Both parties agree that the ultimate “decision to grant or deny a motion to reopen or reconsider is within the discretion of the Board.” Federal courts of appeals have correspondingly “employed a deferential, abuse-of-discretion standard.” Williams nevertheless argues that the specific question of whether a petitioner exercised sufficient diligence to warrant equitable tolling is a “question of law” that should be reviewed de novo.

The court holds that appellate courts must match the standard of review to the specific rationale the BIA gave for its decision, meaning that “we review legal questions de novo” and factual decisions for “substantial evidence.” Mixed questions are reviewed either de novo or substantial evidence, depending on “whether answering [them] entails primarily legal or factual work.”

In this case, the parties quarrel over when the diligence clock should be started; they question the scope of the obligation a noncitizen’s family has to research the law or hire a lawyer on the noncitizen’s behalf and they argue over what level of vigilance can fairly be expected from a noncitizen who has lived in another country for over a decade before the United States finally changed the law. “This type of work is legal work.”

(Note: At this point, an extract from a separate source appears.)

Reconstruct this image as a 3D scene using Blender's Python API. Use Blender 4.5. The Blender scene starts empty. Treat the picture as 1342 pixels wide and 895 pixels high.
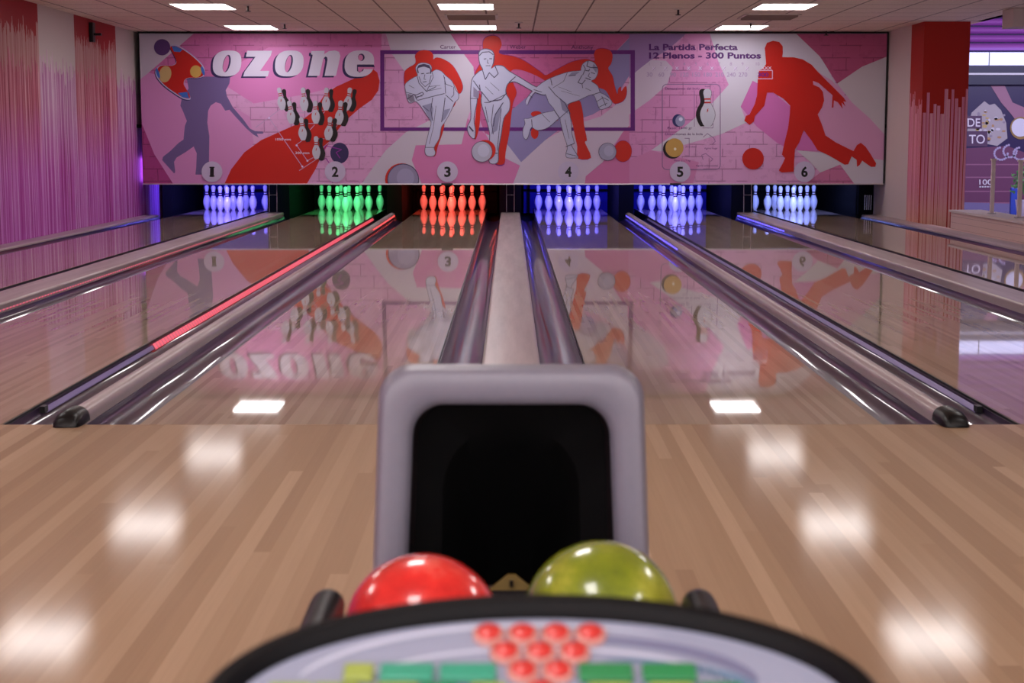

And to the extent this court’s work involves incidental factual determinations, it is asked to do no more here than in any other case that tasks courts with determining whether a person acted reasonably in view of the totality of the circumstances — decisions courts have historically made de novo. Here, the BIA held no hearing, took no evidence, made no credibility determinations below. It merely read Williams’s motion and the written declarations attached. This court can conduct this analysis just as well.


The last preliminary question is whether the statutory time and number limitations on motions for reconsideration can be tolled at all. Nothing in the INA “set[s] forth ‘an inflexible rule requiring dismissal whenever’ its ‘clock has run.’” Even more to the point, this court has already permitted the BIA to equitably toll the 90-day deadline to file a motion to reopen, and the statutory text addressing motions to reopen and reconsider is functionally identical.


Noncitizens seeking equitable tolling must demonstrate they “ha[ve] been pursuing [their] rights diligently” but “extraordinary circumstances beyond [their] control made it impossible to file within the statutory deadline.” That is a high bar, to be sure. But it is not “insurmountable.” A noncitizen needs to act only with “reasonable,” “not maximum feasible diligence.” Williams has done just that. Because the BIA determined Williams not diligent, it did not consider whether Johnson and Dimaya presented an extraordinary circumstance that would warrant equitable tolling. The court thus remands to the BIA to make that determination.

Petition granted, judgment vacated and case remanded.

Dissenting opinion

Rushing, J., dissenting:

Applying the correct standard here, the BIA did not abuse its discretion in denying reconsideration based on the arguments and evidence petitioner presented to the BIA. And, as we have also held in previous decisions, we lack jurisdiction to review the BIA’s denial of sua sponte reopening. Accordingly, I would deny the petition for review in part and dismiss in part.

Williams v. Garland, Case No. 20-1854, Feb. 10, 2023. 4th Cir. (Floyd), from Board of Immigration Appeals. Benjamin Ross Winograd for Petitioner. Lindsay Colbert Dunn for Respondent. VLW 023-2-037. 69 pp.